§ WHAT TO DO:
Extract, word for word, every line from the one containing "3, .2), houseA)" through the one containing "u = 4.0 + i * 1.15;", with both end lines kept.

§ DATA SECTION:

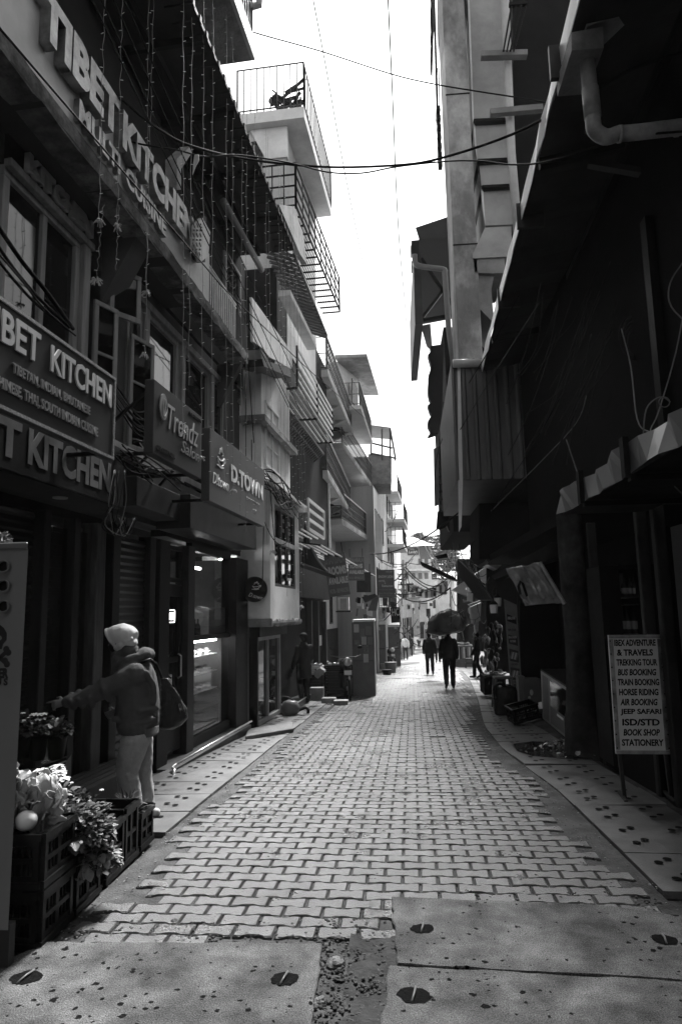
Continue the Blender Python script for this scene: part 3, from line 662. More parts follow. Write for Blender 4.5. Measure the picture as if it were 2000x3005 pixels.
s, ua, ub, z0, z1 = board_sign('salon_sign', 'grey Trendz Salon signboard with an oval leaf emblem, second along from the restaurant sign', .78, 449, 592, .58, .855, .09, SB,
    [('Trendz', 489, 580, .45, .8, .0, .25), ('Salon', 531, 584, .24, .42, .0, .3, LETD), ('OPP. COURT AREA', 458, 512, .07, .14, .01, 0, M('dark relief', .03, .5, .1, 5, 0)), ('Mob. 9854093214', 553, 588, .88, .93, .01, 0, BLAKP)], M('sign letter silver', .33, .35, .1, 6, .05), ext=.008)
mb = MB(); c = L.p(ua + (ub - ua) * .155, .785, z0 + (z1 - z0) * .7); mb.add([c + L.u * .085 * math.cos(a) + ZV * .125 * math.sin(a) + L.n * e for e in (0, .012) for a in [2 * math.pi * i / 24 for i in range(24)]], [tuple(range(24, 48)), tuple(range(24))] + [(i, (i + 1) % 24, 24 + (i + 1) % 24, 24 + i) for i in range(24)]); mb.build('emblem', M('emblem', .22, .5, .3, 10, .3), s)
mb = MB()
for k_ in (-1, 0, 1): mb.tube(smoothpath([c + L.n * .015 + L.u * (.01 * k_) - ZV * .09, c + L.n * .015 + L.u * (.05 * k_ + .02) , c + L.n * .015 + L.u * (.01 + .015 * k_) + ZV * .08]), .004, 5)
mb.build('emblem_leaf', LET, s)
s, ua, ub, z0, z1 = board_sign('cafe_sign', 'grey D.TOWN signboard with a cup drawing, third along from the restaurant sign', .78, 616, 776, .505, .838, .1, M('cafe sign grey', .075, .35, .25, 1.5, .04),
    [('D.TOWN', 678, 770, .44, .7, .035, 0), ('D!town', 624, 670, .26, .42, .0, .3), ('.......', 722, 760, .33, .345, .0, 0)], WHT, ext=.006)
def cupmark(s, o, u, v, n, r, mat, th=.006):
    """steaming cup drawn in strokes, o is its middle"""
    mb = MB(); P = lambda a, b: o + u * a * r + v * b * r + n * .006
    for st_ in ([(-.7, .1), (-.5, -.35), (0, -.5), (.5, -.3), (.6, .15)], [(-.8, .0), (-.3, -.12), (.3, -.05), (.7, .2)], [(-.45, .3), (-.2, .75), (.0, .55), (.1, .9), (.25, .6), (.45, .5), (.3, .3)], [(.6, .1), (.85, .15), (.8, -.1), (.55, -.15)], [(-.9, -.55), (-.2, -.65), (.5, -.55)]):
        mb.tube(smoothpath([P(*q) for q in st_], 4), th, 5)
    mb.build('cup_drawing', mat, s)
cupmark(s, L.p(ua + (ub - ua) * .16, .78, z0 + (z1 - z0) * .66), L.u, ZV, L.n, .16, WHT, .009)
# ================================================================ LEFT: second storey canopy, bay house and the houses beyond
def Zp(px, py, z):
    d = ray(px, py); t = (z - CAM_H) / d.z; return CO + d * t
mb = MB(); dC = 2.3; nC = L.d - dC; zC = CAM_H + 2.72 * dC; uC = LU(862, nC, 603)
mb.fbox(L, -14, uC, -1.2, nC, zC, zC + .05)
for i in range(60):
    u = -1.5 + (uC + 1.5) * i / 60; mb.fbox(L, u, u + .05, nC - .3, nC + .015, zC - .02, zC + .06)
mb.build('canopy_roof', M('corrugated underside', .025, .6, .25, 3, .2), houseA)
for n_ in (-.1, .35):
    mb = MB(); mb.fbox(L, -1.5, uC - .1, n_, n_ + .06, zC - .1, zC); mb.build('canopy_beam', BLK, houseA)
for i in range(6):
    u = 4.0 + i * 1.15; mb = MB(); mb.fbox(L, u, u + .05, 0, nC - .03, zC - .08, zC - .101 + .1); mb.build('canopy_rafter', BLK, houseA)
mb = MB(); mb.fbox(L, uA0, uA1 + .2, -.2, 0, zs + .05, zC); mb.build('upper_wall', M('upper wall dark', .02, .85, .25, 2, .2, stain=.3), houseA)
win(houseA, L, LU(655, 0, 600), LU(700, 0, 700), zb0 + .4, zb0 + 1.9, .04, 1, 1, WOODL, GLD, .06)
mb = MB(); mb.tube([L.P(655, 590, .35), L.P(768, 792, .35)], .055, 10); mb.build('roof_pipe', GRY, houseA, True)
mb = MB(); p0 = L.P(492, 480, nslab - .05); mb.slab([L.P(485, 470, .35), L.P(528, 432, .35), L.P(534, 448, .35), L.P(498, 500, .35), L.P(498, 560, .35), L.P(485, 560, .35)], L.n * .14); mb.build('canopy_bracket', CONC, houseA)
mb = MB(); mb.slab([L.P(x, y, nC - .02) for x, y in ((818, 600), (864, 606), (892, 700), (900, 775), (880, 745))], -L.n * .1); mb.build('canopy_end', CONC, houseA)
# white parapet sheet past the railing
mb = MB(); mb.slab([L.P(x, y, nslab) for x, y in ((739, 872), (857, 1035), (857, 1082), (835, 1072), (815, 1060), (790, 1048), (770, 1022), (742, 1002))], -L.n * .04)
o = mb.build('parapet_sheet', PLW, houseA)
# ---- bay house
ub = LU(712)
houseB = thing('bay_house', 'pale plastered house with a jutting corner bay and glass street door, beside the cafe sign', 'building', L.p(ub, 0, -.2))
dep = L.P(712, 1700, 0).y
def nAt(x, u): # offset n so that a vertical edge at distance u appears at pixel x
    lo, hi = -2, 3
    for _ in range(40):
        m_ = (lo + hi) / 2
        if L.U(x, 1750, m_) < u: hi = m_
        else: lo = m_
    return lo
nb1 = nAt(793, ub); nb2 = nAt(768, ub)
ue = L.U(878, 1750, nb1)
zb_b = Yp(793, 1822, L.p(ub, nb1, 0).y).z; zled = Yp(793, 1432, L.p(ub, nb1, 0).y).z
mb = MB(); wu0, wu1 = L.U(806, 1600, nb1), L.U(866, 1600, nb1); wz0, wz1 = L.px(820, 1722, nb1)[1], L.px(806, 1478, nb1)[1]
for a in ((ub, ue, -.1, nb1, zb_b, wz0), (ub, ue, -.1, nb1, wz1, zled), (ub, wu0, -.1, nb1, wz0, wz1), (wu1, ue, -.1, nb1, wz0, wz1), (wu0, wu1, -.1, nb1 - .25, wz0, wz1)): mb.fbox(L, *a)
mb.build('bay', PLW, houseB)
wn = win(houseB, L, wu0, wu1, wz0, wz1, nb1 - .02, 3, 1, GRYD, GLD, .05, .05); mb = MB(); mb.fbox(L, wu0, wu1, nb1 - .07, nb1 + .005, (wz0 + wz1) / 2 + .05, (wz0 + wz1) / 2 + .13); mb.build('transom', OFFW, wn)
ragged(houseB, 'bay_sill', CONC, L, ub - .02, ue + .08, .05, nb1 + .03, zb_b - .09, zb_b + .015, .025, .1, 8)
mb = MB(); mb.fbox(L, ub + .001, ue - .1, -.6, nb2, zled + .1, 6.2); mb.fbox(L, ub - .3, ub + .0, -.6, -.01, -.4, 6.2); mb.build('upper_wall', PLW, houseB)
ragged(houseB, 'ledge', OFFW, L, ub - .15, L.U(905, 1500, nb1 + .1), -.05, nb1 + .1, zled, zled + .1, .01, .2, 9)
a, b = L.U(776, 1300, nb2), L.U(816, 1300, nb2)
win(houseB, L, a, b, L.px(800, 1385, nb2)[1], L.px(785, 1185, nb2)[1], nb2 + .02, 2, 3, WHT, GLD, .05, .04)
mb = MB(); mb.fbox(L, ub - .25, ue + .05, -.6, nslab - .02, 4.85, 4.95); mb.build('floor_slab', CONC, houseB)
mb = MB(); mb.slab([L.P(x, y, nb2 + .3) for x, y in ((769, 1053), (850, 1082), (855, 1108), (775, 1075))], -L.n * .4); mb.build('small_awning', TIND, houseB)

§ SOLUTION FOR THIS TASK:
mb.build('canopy_roof', M('corrugated underside', .025, .6, .25, 3, .2), houseA)
for n_ in (-.1, .35):
    mb = MB(); mb.fbox(L, -1.5, uC - .1, n_, n_ + .06, zC - .1, zC); mb.build('canopy_beam', BLK, houseA)
for i in range(6):
    u = 4.0 + i * 1.15; mb = MB(); mb.fbox(L, u, u + .05, 0, nC - .03, zC - .08, zC - .101 + .1); mb.build('canopy_rafter', BLK, houseA)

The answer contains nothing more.